SYDELL: Though James lives in Canada, she says she's upset because the legislation will target websites outside of the U.S. as well as block search engines from offering links to those sites.


SYDELL: Hundreds of protesters were in front of the New York City offices of Senators Charles Schumer and Kirsten Gillibrand. Both co-sponsored legislation known as the Protect Intellectual Property Act, or PIPA. The acronym for the House legislation is SOPA, or Stop Online Piracy Act.

Among the speakers at the demonstration was NYU professor and author Clay Shirky. He pointed out that Hollywood and traditional media companies have spent millions of dollars lobbying for the bills because, Shirky contends, they don't want to spend money suing websites.

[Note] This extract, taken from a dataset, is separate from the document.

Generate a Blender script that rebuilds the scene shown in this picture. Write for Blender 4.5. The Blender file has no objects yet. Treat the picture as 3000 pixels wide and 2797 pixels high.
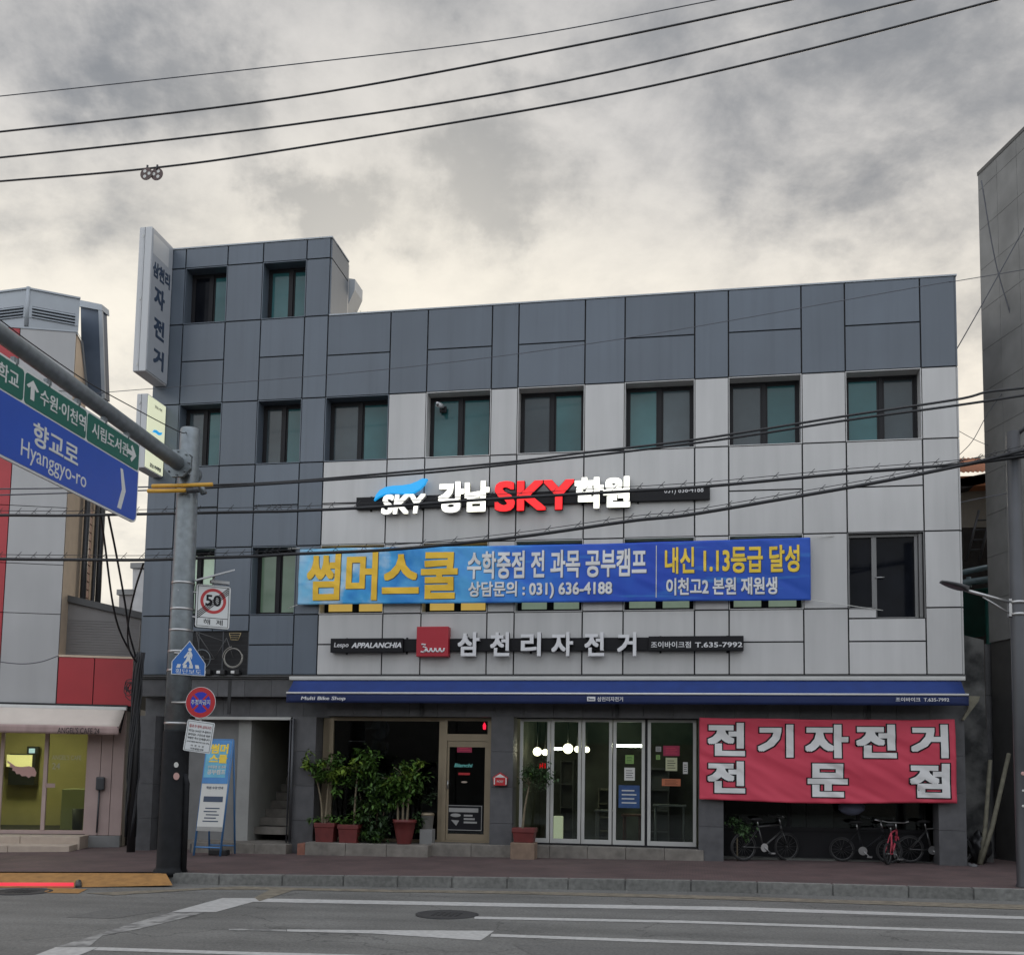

CLAY SHIRKY: You have to accuse them of something and then you're going to have to prove the accusation, and that takes a long time, and that takes a lot of money. And you can see why traditional media industries wouldn't want to take on that hassle.

SYDELL: But those same industries do have a long history of lobbying Congress. Rey Ramsey, the president and CEO of TechNet, a nonpartisan lobbying group for the tech industry in D.C., says Silicon Valley techies have generally tried to avoid Washington.

REY RAMSEY: They're cut off of a cloth which is very entrepreneurial, sometimes individual, sometimes libertarian. It's not a regulated industry like many other industries, and it is learning how to play in Washington.

SYDELL: Today's protest surely shows an awakening of the industry as to how it can flex its muscles. Along with Wikipedia, such other smaller but popular sites like Reddit and Boing Boing also blacked out.

Former Senator Christopher Dodd, who now heads the Motion Picture Association of America, called today's demonstration childish.

CHRISTOPHER DODD: It sorts of reminds me of kids who can't get their way hold their breath and start screaming, instead of engaging with the debate and providing information, encouraging a discussion on how this can be improved. It just seems petulant to me.

SYDELL: Dodd says people should be talking about all the jobs being lost in the entertainment industry because of piracy. For her part, Wikipedia user Patrice James says she's getting the point, though she's going to need a drink by the end of the day.

JAMES: I'm going to need a couple of them to get me through this day.